As a young man full of wanderlust, Andy’s dad jumped on a Nomad bus and landed in the Far East as a police recruit in their battles with the underground triad organisations. His chequered career also included time in the airline and oil businesses and even a stint in Paris with Interpol.

Following the family back and forth, Andy himself started more schools than he can remember. “I think I fell into music just because it was a consistent thing in my life.” he says. “You’re hopping around the world all the time. You’re greeted with different reactions wherever you go, kids don’t understand at that age. I got called a lot of names, but that probably helps you, it drives you. I do feel English,” he smiles. “I swear like an Englishman, I love tea.”

Platts won a place at Liverpool’s LIPA institute and was soon turning heads in a band that also featured Steffan Halperins, now the drummer with Klaxons. He then played on Corinne Bailey Rae’s hugely successful debut album and, in 2006, landed his own publishing deal with Zomba Music. That led to collaborations with an extraordinary songwriting A-list, including Rod ‘Thriller’ Temperton, John Oates, Jed Leiber (son of hitmaking legend Jerry) and former Gil Scott-Heron collaborator Brian Jackson. “I was incredibly privileged to work with all of them, that they’d say yes, let’s give it a shot, why not?”
His Mamas Gun bandmates are just as widely travelled. Bassist ‘Professor’ Rex Horan, another focal point of their feisty stage show, was born in the Western Australian desert, equally adept on violin and piano and in classical music. He’s an adopted Londoner for the last dozen years. Keyboard player Dave ‘Eighties’ Burnell Oliver’s musical education, originally in Hertfordshire, embraced everything from barbershop singing to French horn and now includes jazz, soul and Cuban playing. Guitarist Terry ‘Spiller’ Lewis studied music in Essex, got his diploma and taught guitar, going on to tour with Jools Holland as part of brother Christopher Holland’s band. ‘Union’ Jack Pollitt has been everywhere to play drums, notably on ‘Green Light’ for Beyoncé’s ‘B-Day’ album, with producer Pharrell Williams. That’s five men with a world of experience.

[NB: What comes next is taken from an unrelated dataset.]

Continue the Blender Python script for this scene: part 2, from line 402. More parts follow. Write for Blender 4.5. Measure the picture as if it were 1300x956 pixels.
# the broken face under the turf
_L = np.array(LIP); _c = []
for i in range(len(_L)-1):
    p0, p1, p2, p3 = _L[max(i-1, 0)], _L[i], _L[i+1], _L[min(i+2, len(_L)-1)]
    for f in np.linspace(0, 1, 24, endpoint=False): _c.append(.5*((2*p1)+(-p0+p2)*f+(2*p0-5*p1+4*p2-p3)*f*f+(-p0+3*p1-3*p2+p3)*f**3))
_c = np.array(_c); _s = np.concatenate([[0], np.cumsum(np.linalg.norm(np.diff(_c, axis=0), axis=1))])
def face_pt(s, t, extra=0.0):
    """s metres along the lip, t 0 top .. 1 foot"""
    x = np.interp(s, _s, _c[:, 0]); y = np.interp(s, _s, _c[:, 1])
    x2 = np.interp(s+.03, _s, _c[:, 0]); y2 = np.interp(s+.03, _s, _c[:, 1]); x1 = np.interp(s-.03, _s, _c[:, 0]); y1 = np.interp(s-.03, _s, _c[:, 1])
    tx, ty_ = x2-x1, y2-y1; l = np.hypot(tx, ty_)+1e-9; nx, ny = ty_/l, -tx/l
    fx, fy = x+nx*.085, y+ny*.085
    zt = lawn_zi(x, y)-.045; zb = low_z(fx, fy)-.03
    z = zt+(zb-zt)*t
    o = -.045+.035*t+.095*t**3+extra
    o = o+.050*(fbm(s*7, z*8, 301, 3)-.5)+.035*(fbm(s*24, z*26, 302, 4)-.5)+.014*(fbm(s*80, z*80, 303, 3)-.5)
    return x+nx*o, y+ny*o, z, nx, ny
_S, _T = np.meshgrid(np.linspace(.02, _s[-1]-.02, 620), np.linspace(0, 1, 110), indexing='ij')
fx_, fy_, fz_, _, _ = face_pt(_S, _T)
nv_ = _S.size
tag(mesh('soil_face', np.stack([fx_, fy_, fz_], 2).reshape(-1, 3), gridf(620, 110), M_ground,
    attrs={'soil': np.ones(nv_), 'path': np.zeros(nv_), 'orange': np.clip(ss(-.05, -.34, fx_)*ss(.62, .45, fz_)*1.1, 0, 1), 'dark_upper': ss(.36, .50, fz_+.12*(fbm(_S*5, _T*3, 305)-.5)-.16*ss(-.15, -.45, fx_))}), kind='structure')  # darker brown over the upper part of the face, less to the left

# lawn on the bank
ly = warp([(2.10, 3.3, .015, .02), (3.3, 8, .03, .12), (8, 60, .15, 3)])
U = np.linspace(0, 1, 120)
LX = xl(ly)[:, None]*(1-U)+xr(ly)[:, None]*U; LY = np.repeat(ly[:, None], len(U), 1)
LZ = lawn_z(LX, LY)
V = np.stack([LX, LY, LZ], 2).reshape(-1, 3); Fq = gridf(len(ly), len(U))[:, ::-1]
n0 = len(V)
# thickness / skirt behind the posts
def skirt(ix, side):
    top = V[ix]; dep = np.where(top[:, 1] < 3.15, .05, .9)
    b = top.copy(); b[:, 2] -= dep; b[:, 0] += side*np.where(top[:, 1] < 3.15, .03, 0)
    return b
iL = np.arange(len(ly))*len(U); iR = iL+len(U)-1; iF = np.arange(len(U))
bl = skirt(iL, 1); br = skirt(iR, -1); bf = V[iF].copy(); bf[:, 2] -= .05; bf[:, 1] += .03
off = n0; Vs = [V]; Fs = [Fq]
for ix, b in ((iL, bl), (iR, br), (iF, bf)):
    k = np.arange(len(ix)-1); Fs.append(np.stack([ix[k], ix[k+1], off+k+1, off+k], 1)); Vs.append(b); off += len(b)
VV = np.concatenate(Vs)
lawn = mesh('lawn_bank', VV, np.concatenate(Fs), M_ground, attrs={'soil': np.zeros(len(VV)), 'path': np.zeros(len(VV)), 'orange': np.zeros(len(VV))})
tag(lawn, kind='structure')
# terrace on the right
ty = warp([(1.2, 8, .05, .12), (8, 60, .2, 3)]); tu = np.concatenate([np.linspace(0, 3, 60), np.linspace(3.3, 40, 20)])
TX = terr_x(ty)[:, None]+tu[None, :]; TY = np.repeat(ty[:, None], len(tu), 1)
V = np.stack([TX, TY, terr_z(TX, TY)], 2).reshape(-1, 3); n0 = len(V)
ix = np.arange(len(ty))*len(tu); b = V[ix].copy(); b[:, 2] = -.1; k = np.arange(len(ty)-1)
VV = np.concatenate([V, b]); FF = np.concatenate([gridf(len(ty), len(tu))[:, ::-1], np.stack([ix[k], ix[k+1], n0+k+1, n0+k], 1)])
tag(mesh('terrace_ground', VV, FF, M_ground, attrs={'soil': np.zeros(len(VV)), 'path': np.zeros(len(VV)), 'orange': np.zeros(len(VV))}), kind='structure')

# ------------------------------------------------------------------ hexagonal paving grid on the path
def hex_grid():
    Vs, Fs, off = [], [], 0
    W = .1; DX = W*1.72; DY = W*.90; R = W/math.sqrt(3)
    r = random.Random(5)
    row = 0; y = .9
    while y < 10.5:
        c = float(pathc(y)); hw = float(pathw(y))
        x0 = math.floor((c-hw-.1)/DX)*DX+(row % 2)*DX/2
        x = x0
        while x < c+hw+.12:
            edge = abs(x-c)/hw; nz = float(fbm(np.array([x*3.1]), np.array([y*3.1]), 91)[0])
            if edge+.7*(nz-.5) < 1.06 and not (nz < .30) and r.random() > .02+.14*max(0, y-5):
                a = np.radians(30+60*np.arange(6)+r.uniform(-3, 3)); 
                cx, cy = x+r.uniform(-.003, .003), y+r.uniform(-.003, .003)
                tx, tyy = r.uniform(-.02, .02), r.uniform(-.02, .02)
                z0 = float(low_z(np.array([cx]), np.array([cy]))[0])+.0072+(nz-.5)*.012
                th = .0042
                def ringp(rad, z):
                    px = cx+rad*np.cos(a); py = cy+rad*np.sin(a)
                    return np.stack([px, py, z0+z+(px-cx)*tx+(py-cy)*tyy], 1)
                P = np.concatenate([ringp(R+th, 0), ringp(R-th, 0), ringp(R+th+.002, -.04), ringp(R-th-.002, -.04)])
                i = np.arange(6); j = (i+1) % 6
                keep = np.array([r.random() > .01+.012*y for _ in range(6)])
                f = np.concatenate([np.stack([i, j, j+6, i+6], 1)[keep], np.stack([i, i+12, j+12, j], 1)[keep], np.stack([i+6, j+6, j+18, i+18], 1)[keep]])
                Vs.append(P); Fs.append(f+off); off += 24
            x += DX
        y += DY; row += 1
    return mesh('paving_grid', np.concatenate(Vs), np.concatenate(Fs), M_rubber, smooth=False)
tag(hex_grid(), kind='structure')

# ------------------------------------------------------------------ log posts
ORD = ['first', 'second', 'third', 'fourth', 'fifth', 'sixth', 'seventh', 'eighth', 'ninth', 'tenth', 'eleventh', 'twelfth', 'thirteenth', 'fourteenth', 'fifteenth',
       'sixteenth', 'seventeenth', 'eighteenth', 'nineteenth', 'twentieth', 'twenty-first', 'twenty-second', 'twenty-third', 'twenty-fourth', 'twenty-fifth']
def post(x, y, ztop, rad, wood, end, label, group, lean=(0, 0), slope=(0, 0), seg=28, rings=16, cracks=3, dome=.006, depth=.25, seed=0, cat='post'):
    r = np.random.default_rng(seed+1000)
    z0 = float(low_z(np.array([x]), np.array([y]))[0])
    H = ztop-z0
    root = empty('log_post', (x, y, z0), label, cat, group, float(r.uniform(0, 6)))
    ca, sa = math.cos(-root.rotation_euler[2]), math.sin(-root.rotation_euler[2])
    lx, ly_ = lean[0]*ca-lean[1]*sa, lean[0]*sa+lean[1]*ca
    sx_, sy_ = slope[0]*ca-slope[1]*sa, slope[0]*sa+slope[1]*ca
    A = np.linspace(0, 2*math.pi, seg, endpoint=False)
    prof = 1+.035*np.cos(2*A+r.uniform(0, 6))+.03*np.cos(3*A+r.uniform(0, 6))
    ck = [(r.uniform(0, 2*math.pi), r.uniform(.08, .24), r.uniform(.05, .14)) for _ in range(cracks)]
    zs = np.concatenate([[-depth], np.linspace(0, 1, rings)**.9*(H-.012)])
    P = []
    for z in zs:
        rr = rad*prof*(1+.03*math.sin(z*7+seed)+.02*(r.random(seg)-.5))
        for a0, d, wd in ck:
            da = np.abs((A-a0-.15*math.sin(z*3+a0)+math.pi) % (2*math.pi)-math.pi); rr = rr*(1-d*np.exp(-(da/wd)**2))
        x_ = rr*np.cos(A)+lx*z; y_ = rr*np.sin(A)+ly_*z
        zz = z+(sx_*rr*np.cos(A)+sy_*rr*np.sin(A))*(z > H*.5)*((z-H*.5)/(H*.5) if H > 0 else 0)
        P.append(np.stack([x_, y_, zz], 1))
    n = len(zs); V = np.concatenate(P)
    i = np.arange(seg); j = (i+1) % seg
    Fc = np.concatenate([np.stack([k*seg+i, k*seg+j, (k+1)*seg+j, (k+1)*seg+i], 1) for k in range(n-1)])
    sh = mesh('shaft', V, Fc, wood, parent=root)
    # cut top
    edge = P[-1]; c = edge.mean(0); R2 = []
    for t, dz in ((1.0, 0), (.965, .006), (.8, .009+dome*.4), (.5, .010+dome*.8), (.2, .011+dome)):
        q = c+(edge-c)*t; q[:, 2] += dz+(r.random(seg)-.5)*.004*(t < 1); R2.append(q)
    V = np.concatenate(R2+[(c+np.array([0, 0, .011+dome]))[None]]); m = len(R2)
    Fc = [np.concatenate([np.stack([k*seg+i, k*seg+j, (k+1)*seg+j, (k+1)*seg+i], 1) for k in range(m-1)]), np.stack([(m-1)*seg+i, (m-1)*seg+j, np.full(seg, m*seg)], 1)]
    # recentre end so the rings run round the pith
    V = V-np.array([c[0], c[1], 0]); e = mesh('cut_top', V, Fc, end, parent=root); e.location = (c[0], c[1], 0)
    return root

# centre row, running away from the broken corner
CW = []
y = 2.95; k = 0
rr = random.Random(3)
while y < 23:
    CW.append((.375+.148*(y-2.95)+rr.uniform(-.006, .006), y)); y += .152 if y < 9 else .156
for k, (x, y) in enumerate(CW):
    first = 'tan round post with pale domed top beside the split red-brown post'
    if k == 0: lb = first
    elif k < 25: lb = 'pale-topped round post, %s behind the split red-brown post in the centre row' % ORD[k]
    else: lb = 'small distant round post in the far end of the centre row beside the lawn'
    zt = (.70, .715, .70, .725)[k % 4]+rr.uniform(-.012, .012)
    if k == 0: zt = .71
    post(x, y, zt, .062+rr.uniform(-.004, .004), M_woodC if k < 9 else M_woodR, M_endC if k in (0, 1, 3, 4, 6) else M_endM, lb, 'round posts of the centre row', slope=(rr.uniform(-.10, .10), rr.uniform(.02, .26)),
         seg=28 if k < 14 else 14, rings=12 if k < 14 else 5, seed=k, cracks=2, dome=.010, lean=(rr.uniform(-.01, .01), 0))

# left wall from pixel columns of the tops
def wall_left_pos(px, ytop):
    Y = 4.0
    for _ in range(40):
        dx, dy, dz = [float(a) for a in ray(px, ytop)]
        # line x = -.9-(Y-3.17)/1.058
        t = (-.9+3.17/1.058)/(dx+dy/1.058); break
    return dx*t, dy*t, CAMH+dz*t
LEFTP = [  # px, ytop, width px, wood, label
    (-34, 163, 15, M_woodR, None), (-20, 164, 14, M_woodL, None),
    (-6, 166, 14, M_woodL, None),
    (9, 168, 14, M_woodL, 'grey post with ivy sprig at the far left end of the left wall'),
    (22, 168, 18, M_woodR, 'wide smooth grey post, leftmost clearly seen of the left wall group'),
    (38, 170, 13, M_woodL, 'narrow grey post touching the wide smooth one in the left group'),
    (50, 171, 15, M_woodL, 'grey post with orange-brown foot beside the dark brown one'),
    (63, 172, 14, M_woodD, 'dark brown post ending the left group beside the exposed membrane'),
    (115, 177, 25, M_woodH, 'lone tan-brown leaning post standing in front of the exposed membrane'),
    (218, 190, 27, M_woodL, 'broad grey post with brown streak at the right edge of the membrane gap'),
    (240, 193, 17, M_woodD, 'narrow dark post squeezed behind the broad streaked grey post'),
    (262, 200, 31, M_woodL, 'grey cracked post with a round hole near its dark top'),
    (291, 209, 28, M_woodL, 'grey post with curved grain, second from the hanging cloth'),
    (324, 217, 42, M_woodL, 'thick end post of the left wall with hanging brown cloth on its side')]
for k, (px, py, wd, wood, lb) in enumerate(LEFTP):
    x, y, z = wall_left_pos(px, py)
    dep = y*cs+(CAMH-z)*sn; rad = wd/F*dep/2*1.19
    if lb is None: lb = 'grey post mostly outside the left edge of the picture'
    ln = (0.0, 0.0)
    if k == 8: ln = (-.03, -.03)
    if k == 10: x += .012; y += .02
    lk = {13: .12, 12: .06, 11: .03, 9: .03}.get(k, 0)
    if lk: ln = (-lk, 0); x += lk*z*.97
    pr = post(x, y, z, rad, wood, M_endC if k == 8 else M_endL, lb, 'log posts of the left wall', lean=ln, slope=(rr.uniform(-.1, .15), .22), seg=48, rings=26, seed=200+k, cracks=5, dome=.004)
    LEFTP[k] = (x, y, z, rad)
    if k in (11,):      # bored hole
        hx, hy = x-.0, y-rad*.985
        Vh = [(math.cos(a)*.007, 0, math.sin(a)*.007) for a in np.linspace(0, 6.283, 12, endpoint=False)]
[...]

If ‘Routes To Riches’ is chiefly made up of Platts’ own songs, he’s very open to future co-writes. In fact, his 360-degree creative vision also embraces many of the band’s visual elements, in design and animation. “I like to get stuck in with generating awareness of the band,” he says. “It’s amazing what you can do with a small team of people, if they have a common goal in mind and you’ve got the hunger and drive to do it.”

Mamas Gun have that by the bucketload, and ‘Routes To Riches’ is all the proof you need.